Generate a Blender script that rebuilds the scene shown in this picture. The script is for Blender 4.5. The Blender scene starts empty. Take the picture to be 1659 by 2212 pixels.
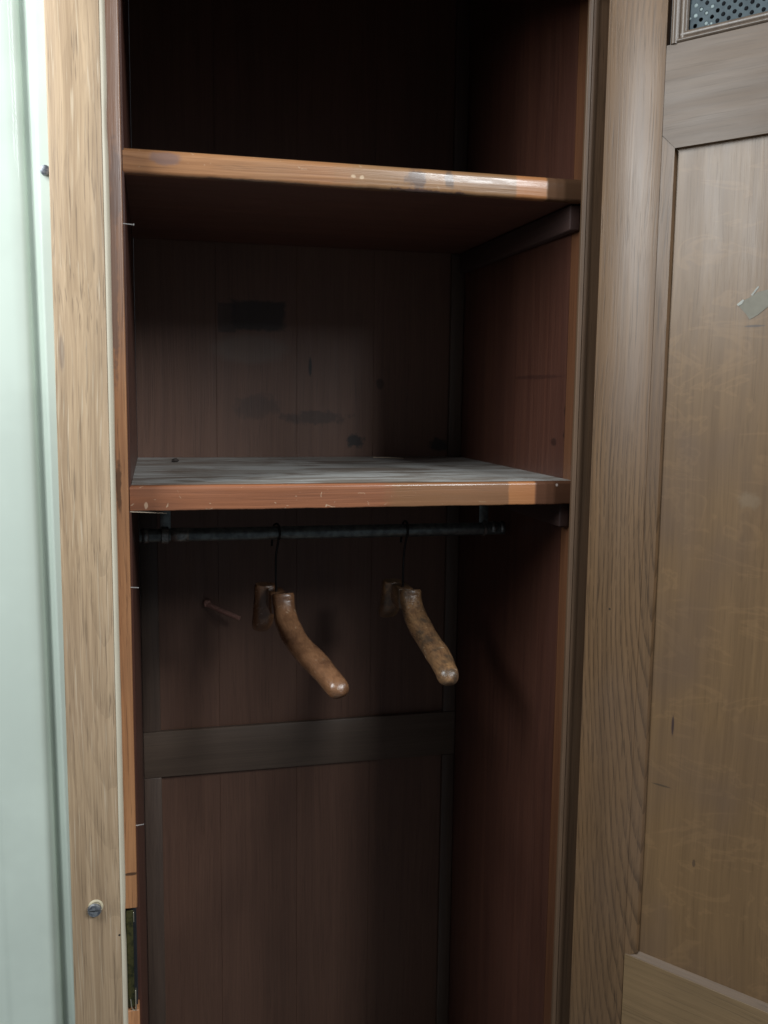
import bpy, bmesh, math, random
from mathutils import Vector, Matrix
random.seed(7)
sc = bpy.context.scene
D = bpy.data
PI = math.pi

# ------------------------------------------------------------------ camera
cam = D.cameras.new('camera'); co = D.objects.new('camera', cam); sc.collection.objects.link(co)
yaw, pitch, roll = 0.2391, 0.1246, 0.0123
fw = Vector((math.sin(yaw)*math.cos(pitch), math.cos(yaw)*math.cos(pitch), -math.sin(pitch)))
rt = Vector((math.cos(yaw), -math.sin(yaw), 0)); up = rt.cross(fw)
r2 = rt*math.cos(roll)+up*math.sin(roll); u2 = -rt*math.sin(roll)+up*math.cos(roll)
m = Matrix((r2, u2, -fw)).transposed().to_4x4(); m.translation = Vector((0.0464, -1.1868, 0.0267))
co.matrix_world = m
cam.sensor_fit = 'VERTICAL'; cam.sensor_height = 24.0; cam.lens = 24.0*2041.3/2212.0
cam.clip_start = 0.02; cam.clip_end = 50
cam.dof.use_dof = True; cam.dof.focus_distance = 1.22; cam.dof.aperture_fstop = 9.0
sc.camera = co

# ------------------------------------------------------------------ world + light
w = D.worlds.new('World'); sc.world = w; w.use_nodes = True
bg = w.node_tree.nodes['Background']
bg.inputs[0].default_value = (0.80, 0.90, 1.0, 1); bg.inputs[1].default_value = 0.112

def area(name, loc, target, sx, sy, power, col):
    l = D.lights.new(name, 'AREA'); l.shape = 'RECTANGLE'; l.size = sx; l.size_y = sy
    l.energy = power; l.color = col
    o = D.objects.new(name, l); sc.collection.objects.link(o); o.location = loc
    o.rotation_euler = (Vector(target)-Vector(loc)).to_track_quat('-Z', 'Y').to_euler()
    return o
# daylight from a window behind the photographer, to the right
area('window_light_front', (1.42, -2.60, 1.52), (0.3, 0.2, -0.1), 0.42, 1.1, 34, (0.92, 0.97, 1.0))
area('window_light_right', (2.35, -2.30, 1.52), (0.2, 0.2, -0.1), 0.6, 1.1, 62, (0.92, 0.97, 1.0))
# daylight from a window at the left, high beside the painted wall
area('window_light_side', (-0.82, -0.50, 0.78), (-0.10, 0.0, 0.25), 0.4, 1.0, 26, (0.93, 0.98, 1.0))

vs = sc.view_settings
sc.display_settings.display_device = 'sRGB'
vs.view_transform = 'Standard'; vs.look = 'None'; vs.exposure = 0.0; vs.gamma = 1.0; vs.use_curve_mapping = False
sc.cycles.max_bounces = 6

# ------------------------------------------------------------------ materials
class NT:
    def __init__(s, name):
        s.m = D.materials.new(name); s.m.use_nodes = True; s.t = s.m.node_tree
        s.b = s.t.nodes['Principled BSDF']
    def n(s, typ, **kw):
        k = s.t.nodes.new(typ)
        for a, v in kw.items(): setattr(k, a, v)
        return k
    def l(s, a, b): s.t.links.new(a, b)
    def setin(s, node, i, v):
        if hasattr(v, 'links') or isinstance(v, bpy.types.NodeSocket): s.l(v, node.inputs[i])
        else: node.inputs[i].default_value = v
    def math(s, op, a, b=0.0, c=None, clamp=False):
        k = s.n('ShaderNodeMath', operation=op); k.use_clamp = clamp
        s.setin(k, 0, a); s.setin(k, 1, b)
        if c is not None: s.setin(k, 2, c)
        return k.outputs[0]
    def ramp(s, v, lo, hi, a=0.0, b=1.0):
        k = s.n('ShaderNodeMapRange'); k.interpolation_type = 'SMOOTHSTEP'
        s.setin(k, 0, v); k.inputs[1].default_value = lo; k.inputs[2].default_value = hi
        k.inputs[3].default_value = a; k.inputs[4].default_value = b
        return k.outputs[0]
    def mix(s, f, a, b, mode='MIX'):
        k = s.n('ShaderNodeMix', data_type='RGBA', blend_type=mode)
        s.setin(k, 0, f)
        for i, v in ((6, a), (7, b)):
            if isinstance(v, tuple): v = (*v, 1) if len(v) == 3 else v
            s.setin(k, i, v)
        return k.outputs[2]
    def obj(s): return s.n('ShaderNodeTexCoord').outputs['Object']
    def mapped(s, v, scale, loc=(0, 0, 0)):
        k = s.n('ShaderNodeMapping'); s.l(v, k.inputs[0])
        k.inputs['Scale'].default_value = scale; k.inputs['Location'].default_value = loc
        return k.outputs[0]
    def noise(s, v, scale=1.0, detail=3.0, rough=0.55, dist=0.0):
        k = s.n('ShaderNodeTexNoise'); s.l(v, k.inputs['Vector'])
        k.inputs['Scale'].default_value = scale; k.inputs['Detail'].default_value = detail
        k.inputs['Roughness'].default_value = rough; k.inputs['Distortion'].default_value = dist
        return k.outputs['Fac']

def spot_mask(nt, sep, axes, c, r, soft=0.35, wob=None, box=False):
    """mask of an ellipse or box centred c with radii r in two object axes"""
    dx = nt.math('DIVIDE', nt.math('SUBTRACT', sep[axes[0]], c[0]), r[0])
    dz = nt.math('DIVIDE', nt.math('SUBTRACT', sep[axes[1]], c[1]), r[1])
    if box:
        d = nt.math('MAXIMUM', nt.math('ABSOLUTE', dx), nt.math('ABSOLUTE', dz))
    else:
        d = nt.math('SQRT', nt.math('ADD', nt.math('MULTIPLY', dx, dx), nt.math('MULTIPLY', dz, dz)))
    if wob is not None:
        d = nt.math('ADD', d, wob)
    return nt.ramp(d, 1.0-soft, 1.0+soft, 1.0, 0.0)

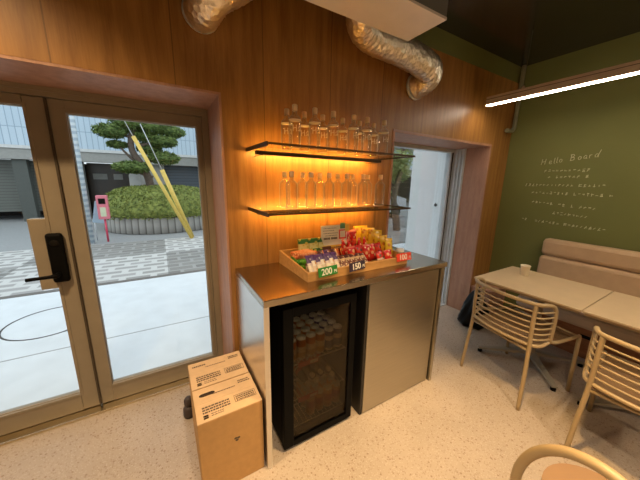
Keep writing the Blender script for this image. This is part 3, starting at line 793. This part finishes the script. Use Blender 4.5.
# ------------------------------------------------------------------ banquette
bn = thing('banquette_bench', 'tan upholstered banquette bench with wooden base along the green wall', 'bench', (3.0, 1.12, 0))
Yb = -3.4
def cushion(x0, x1, y0, y1, z0, z1, b, name, mat): MB().box(x0-3.0, x1-3.0, y0, y1, z0, z1, b).build(name, mat, bn)
cushion(3.275, 3.372, Yb, 0, .815, .985, .035, 'backrest_upper_cushion', M_LEATHER)
cushion(3.262, 3.372, Yb, 0, .45, .812, .030, 'backrest_lower_cushion', M_LEATHER)
cushion(2.93, 3.258, Yb, 0, .335, .448, .030, 'seat_cushion', M_SEATL)
MB().box(.12, .372, Yb, -.02, .0, .333).build('bench_base', M_BENCHW, bn)
MB().box(.112, .1195, -.62, -.46, .185, .215, .002).build('vent_slot', M_BLACKM, bn)
pn = thing('corner_plinth', 'low pinkish wood plinth in the corner behind the black bag', 'plinth', (3.03, 1.40, 0))
MB().box(0, .342, 0, .212, 0, .33, .002).build('plinth_box', M_REVEAL, pn)
MB().box(-.012, .342, -.006, .212, .331, .349, .002).build('plinth_top', M_REVEAL, pn)

# ------------------------------------------------------------------ tables
def table(label, xc, yc, wy, dx):
    t_ = thing('cafe_table', label, 'table', (xc, yc, 0), group='tables in front of the banquette')
    MB().box(-dx/2, dx/2, -wy/2+.0015, wy/2-.0015, .705, .72, .003).build('table_top', M_TABLE, t_)
    MB().box(-dx/2+.012, dx/2-.012, -wy/2+.012, wy/2-.012, .690, .705).build('top_underlay', M_TABLEEDGE, t_)
    cx = .08
    MB().box(cx-.15, cx+.15, -.15, .15, .680, .690).build('mounting_plate', M_BASE, t_)
    MB().lathe([(.06, .06), (.038, .085), (.032, .12), (.032, .68)], (cx, 0, 0), 20).build('column', M_BASE, t_)
    for k in range(4):
        a = PI/4+k*PI/2; c, s = math.cos(a), math.sin(a)
        Rm = Matrix.Translation((cx, 0, 0)) @ Matrix.Rotation(a, 4, 'Z')
        lg = MB().add([(0, -.032, .06), (0, .032, .06), (.40, .019, .030), (.40, -.019, .030), (0, -.030, .088), (0, .030, .088), (.40, .017, .042), (.40, -.017, .042)],
                      [(0, 1, 2, 3), (7, 6, 5, 4), (0, 4, 5, 1), (2, 6, 7, 3), (1, 5, 6, 2), (0, 3, 7, 4)])
        lo = lg.rot(Rm).build('base_arm', M_BASE, t_)
        MB().lathe([(0, 0), (.018, 0), (.018, .018), (.010, .030)], (.385, 0, 0), 14).rot(Rm).build('foot_pad', M_BLACK, lo)
    return t_
table('beige laminate table nearest the timber wall with a paper cup on it', 2.60, .85, .70, .66)
table('beige laminate table adjoining the first, at the right edge of the picture', 2.60, .148, .70, .66)
cu = thing('paper_cup', 'small cream paper cup standing near the back of the first table', 'cup', (2.715, 1.01, .7205))
MB().lathe([(0, 0), (.027, 0), (.0275, .002), (.036, .085), (.038, .087), (.037, .090), (.0345, .087), (.026, .006), (0, .006)], seg=24).build('cup_body', M_PAPER, cu)
MB().lathe([(.0375, .084), (.0392, .087), (.0375, .0905), (.036, .087), (.0375, .084)], seg=24).build('cup_rim', M_PAPER, cu)

# ------------------------------------------------------------------ slatted armchairs
def make_chair(label, loc, rz):
    c = thing('slatted_chair', label, 'chair', loc, rz, group='slatted chairs at the tables')
    arc = [(.0-.145, .252), (-.195, .246), (-.243, .222), (-.272, .15), (-.287, .07), (-.290, 0), (-.287, -.07), (-.272, -.15), (-.243, -.222), (-.195, -.246), (-.145, -.252)]
    def along(z, dx=0.): return [(x+dx-(z-.5)*.06, y, z) for x, y in arc]
    loop = []
    top = along(.765); bot = along(.475)
    loop = [(-.105, .272, .475)]
    e1 = [(-.130, .254, .50), (-.128, .255, .60), (-.134, .255, .71), (-.16, .251, .75)]
    e2 = [(x, -y, z) for x, y, z in reversed(e1)]
    path = e1+[(x, y, z) for x, y, z in top[1:-1]]+e2
    MB().tube(smooth_path(path, 4), .0125, 10).build('back_frame', M_BEIGE, c)
    MB().tube(smooth_path([(-.130, .254, .50)]+bot[1:-1]+[(-.130, -.254, .50)], 4), .011, 10).build('lower_rail', M_BEIGE, c)
    for k in range(6):
        z = .520+k*.0385
        P = along(z); P[0] = (-.131, .254, z); P[-1] = (-.131, -.254, z)
        MB().tube(smooth_path(P, 4), .0058, 8).build('back_slat', M_BEIGE, c)
    for s in (1, -1):
        MB().tube(smooth_path([(-.275, .235*s, 0), (-.262, .226*s, .22), (-.252, .214*s, .45), (-.262, .212*s, .62), (-.262, .211*s, .762)], 5), .0125, 10).build('leg', M_BEIGE, c)
        MB().tube([(.262, .235*s, 0), (.240, .235*s, .455)], .0125, 10).build('leg', M_BEIGE, c)
        MB().tube(smooth_path([(-.130, .254*s, .50), (-.05, .252*s, .478), (.10, .242*s, .466), (.240, .235*s, .462)], 5), .0115, 10).build('side_rail', M_BEIGE, c)
    MB().tube([(.238, -.235, .452), (.238, .235, .452)], .011, 10).build('front_rail', M_BEIGE, c)
    MB().tube([(-.252, -.212, .435), (-.252, .212, .435)], .010, 10).build('rear_rail', M_BEIGE, c)
    st_ = MB()
    for k in range(9):
        x = -.235+k*.0535; w = .0268; zz = .455-.010*math.sin(PI*(k+.5)/9)
        st_.box(x-w, x+w, -.222, .222, zz, zz+.008, .003)
    st_.box(-.24, .235, -.19, -.17, .438, .447); st_.box(-.24, .235, .17, .19, .438, .447)
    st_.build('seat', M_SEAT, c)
    return c
ch = make_chair('beige slatted metal armchair tucked under the first table', (2.285, .80, 0), math.radians(-11))
dup(ch, (2.15, .12, 0), math.radians(4), 'beige slatted metal armchair cut off at the right edge, at the second table', 'slatted chairs at the tables')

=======

**THE REQUEST**.
Starting at the line that contains "Keep writing the" and ending at the line that contains "-.006, .212, .331, .349, .002).build('plinth_top', M_REVEAL, pn)", repeat each line exactly, both ends included, and nothing else.

**EXERCISE OUTPUT**.
Keep writing the Blender script for this image. This is part 3, starting at line 793. This part finishes the script. Use Blender 4.5.
# ------------------------------------------------------------------ banquette
bn = thing('banquette_bench', 'tan upholstered banquette bench with wooden base along the green wall', 'bench', (3.0, 1.12, 0))
Yb = -3.4
def cushion(x0, x1, y0, y1, z0, z1, b, name, mat): MB().box(x0-3.0, x1-3.0, y0, y1, z0, z1, b).build(name, mat, bn)
cushion(3.275, 3.372, Yb, 0, .815, .985, .035, 'backrest_upper_cushion', M_LEATHER)
cushion(3.262, 3.372, Yb, 0, .45, .812, .030, 'backrest_lower_cushion', M_LEATHER)
cushion(2.93, 3.258, Yb, 0, .335, .448, .030, 'seat_cushion', M_SEATL)
MB().box(.12, .372, Yb, -.02, .0, .333).build('bench_base', M_BENCHW, bn)
MB().box(.112, .1195, -.62, -.46, .185, .215, .002).build('vent_slot', M_BLACKM, bn)
pn = thing('corner_plinth', 'low pinkish wood plinth in the corner behind the black bag', 'plinth', (3.03, 1.40, 0))
MB().box(0, .342, 0, .212, 0, .33, .002).build('plinth_box', M_REVEAL, pn)
MB().box(-.012, .342, -.006, .212, .331, .349, .002).build('plinth_top', M_REVEAL, pn)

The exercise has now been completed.